Gefen-Dotan says Mossinson asked her to write the journal so it would be authentic: "This was an accepted genre at that time, like writing letters." The language was "not high language, except for poetry quotes." But she is amazed when she looks back. "I can't believe I wrote it. The innocence. The language. The quotes. A kind of purity of that generation," she says.

In one installment she wrote of a friend who had fallen in battle. "Our comrade Yair is no more. Our Yairkeh, friend of my spirit ... Yairkeh ... you'll no longer show up at the club and reach the high heavens with your bass voice," she wrote.

"And when we walk down the street and a girl who was once among our friends and is now stuck up comes your way ... stinking of city perfume, you will not 'step on her foot by accident' and you will not laugh the Yairkeh laugh in her face. That mischievous Yairkeh laugh that everyone who knew you loved unconditionally." Sixty years later, Gefen-Dotan refuses to elaborate on who Yairkeh was."

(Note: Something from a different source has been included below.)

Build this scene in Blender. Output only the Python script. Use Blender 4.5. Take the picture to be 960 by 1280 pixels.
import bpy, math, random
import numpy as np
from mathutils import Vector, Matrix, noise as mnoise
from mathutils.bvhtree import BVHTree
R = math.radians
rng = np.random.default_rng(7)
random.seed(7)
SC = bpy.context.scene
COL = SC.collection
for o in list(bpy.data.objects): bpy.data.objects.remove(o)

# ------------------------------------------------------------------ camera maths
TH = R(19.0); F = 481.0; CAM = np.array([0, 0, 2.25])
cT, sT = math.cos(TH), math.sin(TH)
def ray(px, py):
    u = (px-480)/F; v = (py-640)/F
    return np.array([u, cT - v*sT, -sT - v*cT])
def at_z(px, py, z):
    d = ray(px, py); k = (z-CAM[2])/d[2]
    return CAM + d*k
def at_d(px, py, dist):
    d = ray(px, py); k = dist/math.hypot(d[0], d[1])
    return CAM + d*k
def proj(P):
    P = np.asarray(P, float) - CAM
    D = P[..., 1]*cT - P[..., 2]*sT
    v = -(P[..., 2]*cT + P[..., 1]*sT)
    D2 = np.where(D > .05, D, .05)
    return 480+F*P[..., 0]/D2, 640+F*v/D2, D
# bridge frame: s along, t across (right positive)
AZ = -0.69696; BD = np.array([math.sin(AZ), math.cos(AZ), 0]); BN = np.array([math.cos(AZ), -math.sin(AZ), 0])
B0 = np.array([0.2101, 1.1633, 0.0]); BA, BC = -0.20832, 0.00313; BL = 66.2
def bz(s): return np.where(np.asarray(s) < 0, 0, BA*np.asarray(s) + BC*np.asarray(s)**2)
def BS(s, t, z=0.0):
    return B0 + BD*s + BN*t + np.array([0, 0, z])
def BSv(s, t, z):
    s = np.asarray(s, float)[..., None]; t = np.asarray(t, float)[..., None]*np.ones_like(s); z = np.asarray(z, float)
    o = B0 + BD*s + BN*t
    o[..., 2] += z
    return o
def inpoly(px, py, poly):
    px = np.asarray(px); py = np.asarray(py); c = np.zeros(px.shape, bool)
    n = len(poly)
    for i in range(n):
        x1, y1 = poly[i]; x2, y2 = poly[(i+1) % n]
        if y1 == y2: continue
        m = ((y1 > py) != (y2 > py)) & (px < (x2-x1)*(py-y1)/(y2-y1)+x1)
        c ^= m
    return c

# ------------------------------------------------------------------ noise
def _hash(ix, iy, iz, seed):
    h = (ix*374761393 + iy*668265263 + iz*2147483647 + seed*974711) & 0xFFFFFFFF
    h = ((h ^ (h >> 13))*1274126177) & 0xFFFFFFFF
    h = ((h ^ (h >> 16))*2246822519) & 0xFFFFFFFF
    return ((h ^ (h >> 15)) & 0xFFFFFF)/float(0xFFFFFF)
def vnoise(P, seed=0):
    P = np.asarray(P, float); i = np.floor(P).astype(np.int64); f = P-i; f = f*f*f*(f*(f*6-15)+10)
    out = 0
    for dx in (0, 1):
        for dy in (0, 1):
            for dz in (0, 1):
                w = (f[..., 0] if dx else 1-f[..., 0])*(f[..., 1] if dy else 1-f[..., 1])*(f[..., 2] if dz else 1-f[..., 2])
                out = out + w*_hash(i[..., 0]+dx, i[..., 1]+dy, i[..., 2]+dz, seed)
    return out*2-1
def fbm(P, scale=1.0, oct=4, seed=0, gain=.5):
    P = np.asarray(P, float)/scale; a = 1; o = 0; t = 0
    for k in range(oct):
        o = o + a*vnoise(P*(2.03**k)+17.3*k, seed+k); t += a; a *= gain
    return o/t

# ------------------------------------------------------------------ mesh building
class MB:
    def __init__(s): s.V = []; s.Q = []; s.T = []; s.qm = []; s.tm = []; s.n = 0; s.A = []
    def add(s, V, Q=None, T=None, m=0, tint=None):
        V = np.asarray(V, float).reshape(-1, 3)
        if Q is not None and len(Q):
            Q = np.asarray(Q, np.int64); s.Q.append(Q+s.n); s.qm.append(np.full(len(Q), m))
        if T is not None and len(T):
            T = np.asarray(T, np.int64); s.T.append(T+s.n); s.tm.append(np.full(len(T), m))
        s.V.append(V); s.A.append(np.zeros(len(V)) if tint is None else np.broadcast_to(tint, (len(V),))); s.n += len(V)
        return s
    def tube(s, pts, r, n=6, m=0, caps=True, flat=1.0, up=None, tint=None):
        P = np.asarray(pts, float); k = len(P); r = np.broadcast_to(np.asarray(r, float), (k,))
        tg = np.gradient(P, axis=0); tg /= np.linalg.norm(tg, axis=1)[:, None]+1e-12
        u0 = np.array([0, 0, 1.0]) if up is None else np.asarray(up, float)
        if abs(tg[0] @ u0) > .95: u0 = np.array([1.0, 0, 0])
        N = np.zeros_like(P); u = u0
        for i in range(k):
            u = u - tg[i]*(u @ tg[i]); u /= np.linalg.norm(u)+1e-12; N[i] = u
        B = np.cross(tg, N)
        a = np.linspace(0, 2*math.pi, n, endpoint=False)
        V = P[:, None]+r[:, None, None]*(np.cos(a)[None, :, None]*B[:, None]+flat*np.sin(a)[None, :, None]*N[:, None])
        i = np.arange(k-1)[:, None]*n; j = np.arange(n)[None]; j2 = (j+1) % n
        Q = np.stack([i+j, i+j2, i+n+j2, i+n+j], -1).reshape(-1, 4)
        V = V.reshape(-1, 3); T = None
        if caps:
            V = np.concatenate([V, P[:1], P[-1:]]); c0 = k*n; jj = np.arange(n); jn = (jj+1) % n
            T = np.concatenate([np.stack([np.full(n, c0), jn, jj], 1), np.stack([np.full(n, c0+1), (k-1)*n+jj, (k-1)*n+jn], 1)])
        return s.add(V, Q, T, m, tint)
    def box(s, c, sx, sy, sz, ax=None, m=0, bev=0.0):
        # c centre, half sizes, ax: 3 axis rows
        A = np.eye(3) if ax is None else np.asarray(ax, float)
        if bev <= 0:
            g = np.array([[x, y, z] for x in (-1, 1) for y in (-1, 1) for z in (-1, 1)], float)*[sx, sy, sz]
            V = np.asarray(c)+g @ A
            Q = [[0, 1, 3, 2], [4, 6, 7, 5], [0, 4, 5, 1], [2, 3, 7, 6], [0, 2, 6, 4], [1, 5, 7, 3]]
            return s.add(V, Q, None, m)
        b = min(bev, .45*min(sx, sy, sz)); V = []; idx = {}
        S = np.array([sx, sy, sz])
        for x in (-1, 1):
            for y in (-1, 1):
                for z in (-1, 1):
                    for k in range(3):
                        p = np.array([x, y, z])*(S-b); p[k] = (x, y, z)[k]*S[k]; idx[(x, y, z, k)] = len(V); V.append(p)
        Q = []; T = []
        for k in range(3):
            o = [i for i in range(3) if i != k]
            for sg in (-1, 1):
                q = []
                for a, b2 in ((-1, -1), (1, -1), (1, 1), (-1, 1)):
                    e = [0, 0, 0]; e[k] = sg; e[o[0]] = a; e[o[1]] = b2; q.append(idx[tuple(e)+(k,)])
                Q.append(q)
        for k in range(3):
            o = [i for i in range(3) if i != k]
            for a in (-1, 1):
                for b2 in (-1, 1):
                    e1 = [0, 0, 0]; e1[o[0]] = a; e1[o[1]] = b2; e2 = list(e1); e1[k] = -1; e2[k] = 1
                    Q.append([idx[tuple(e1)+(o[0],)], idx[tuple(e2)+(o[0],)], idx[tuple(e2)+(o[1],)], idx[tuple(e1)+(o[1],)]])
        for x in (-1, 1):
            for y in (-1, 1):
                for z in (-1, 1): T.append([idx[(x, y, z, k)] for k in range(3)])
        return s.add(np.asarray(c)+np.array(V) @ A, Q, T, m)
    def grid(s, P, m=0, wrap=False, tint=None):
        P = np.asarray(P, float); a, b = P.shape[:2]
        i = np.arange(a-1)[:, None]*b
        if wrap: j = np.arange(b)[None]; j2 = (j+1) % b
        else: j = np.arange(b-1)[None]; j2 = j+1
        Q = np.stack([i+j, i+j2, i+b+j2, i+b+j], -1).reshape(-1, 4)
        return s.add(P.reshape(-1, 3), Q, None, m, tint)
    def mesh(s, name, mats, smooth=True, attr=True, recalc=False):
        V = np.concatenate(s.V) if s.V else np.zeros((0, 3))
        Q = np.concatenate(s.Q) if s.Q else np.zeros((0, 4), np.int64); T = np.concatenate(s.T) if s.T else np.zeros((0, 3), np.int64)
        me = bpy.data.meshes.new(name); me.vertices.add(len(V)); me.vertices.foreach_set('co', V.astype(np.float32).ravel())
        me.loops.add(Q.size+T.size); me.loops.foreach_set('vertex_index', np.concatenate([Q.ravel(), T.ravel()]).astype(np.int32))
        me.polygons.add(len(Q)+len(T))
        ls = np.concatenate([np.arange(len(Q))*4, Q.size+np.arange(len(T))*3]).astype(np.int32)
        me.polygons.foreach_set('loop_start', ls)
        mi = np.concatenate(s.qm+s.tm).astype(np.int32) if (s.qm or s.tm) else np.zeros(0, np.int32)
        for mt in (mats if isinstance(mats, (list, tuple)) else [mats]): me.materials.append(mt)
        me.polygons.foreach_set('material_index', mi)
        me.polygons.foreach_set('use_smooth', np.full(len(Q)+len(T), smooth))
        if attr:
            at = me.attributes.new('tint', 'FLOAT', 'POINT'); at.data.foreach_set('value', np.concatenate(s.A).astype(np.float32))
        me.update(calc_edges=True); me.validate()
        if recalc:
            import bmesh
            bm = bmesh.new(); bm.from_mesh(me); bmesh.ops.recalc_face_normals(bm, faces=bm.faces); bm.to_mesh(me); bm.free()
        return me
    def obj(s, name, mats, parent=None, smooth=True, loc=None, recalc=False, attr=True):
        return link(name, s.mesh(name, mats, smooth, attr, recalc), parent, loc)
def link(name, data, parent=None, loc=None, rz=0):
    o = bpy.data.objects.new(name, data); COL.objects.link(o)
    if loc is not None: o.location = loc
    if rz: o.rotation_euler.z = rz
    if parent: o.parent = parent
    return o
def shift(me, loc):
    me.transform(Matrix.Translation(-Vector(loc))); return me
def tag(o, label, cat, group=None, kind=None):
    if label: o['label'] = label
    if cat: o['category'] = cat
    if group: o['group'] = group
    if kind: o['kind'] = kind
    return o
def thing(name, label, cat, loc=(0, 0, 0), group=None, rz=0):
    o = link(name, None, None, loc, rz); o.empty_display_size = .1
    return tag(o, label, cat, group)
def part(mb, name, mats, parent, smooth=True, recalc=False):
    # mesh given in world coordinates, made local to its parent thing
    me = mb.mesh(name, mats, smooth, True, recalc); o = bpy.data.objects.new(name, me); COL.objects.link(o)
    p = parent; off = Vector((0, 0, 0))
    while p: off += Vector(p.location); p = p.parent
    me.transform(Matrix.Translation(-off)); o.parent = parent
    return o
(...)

On Passover 1948, she described the Haganah's conquest of Haifa. "It was strange to see the men and women comrades in their holiday clothing and carrying their weapons. But this strange combination also spoke, saying other days will come, they will come .... This night will certainly go down in history. The tale will be told of the comrades, tired from their day's work and their night's guard duty, how their eyes lit up and all tiredness fled from their faces at the Voice of the Haganah's call to drink a fifth cup of wine to Hebrew Haifa," she wrote.

"Haifa the port, the blood and suffering of the deportees to Mauritius and Cyprus; Haifa, the city of Herzl's vision .... Yes, there are moments when a person feels the beat of history's wings. And I do not know whether I dare say that I have heard this beat."

Gefen-Dotan says she is not nostalgic. "It was not paradise. My dreams where that there be ice cream and a toilet in the house. There was indescribable poverty. I do miss the people who died, and the language, the culture, the behavior. I don't miss that you couldn't tell the children fairy tales - Sleeping Beauty - for example, because it wasn't the socialist reality. I don't miss that you couldn't hug your children."

The columns were to have been published in a book in 1951, but that was the time of the great ideological split in the Kibbutz Movement, and Gefen-Dotan and her family moved to Ayelet Hashahar. Sixty years after Gefen-Dotan wrote her journal from her tiny quarters at Beit Hashita, she sees the kibbutz giving up egalitarianism and the burning ideology that guided her youth.

"The kibbutz is falling apart, but we remain a few people with good hearts, and there is help and care," she says. The greatest pain, she says, is "the sobering thought and fear that despite the heavy price, we will not see peace."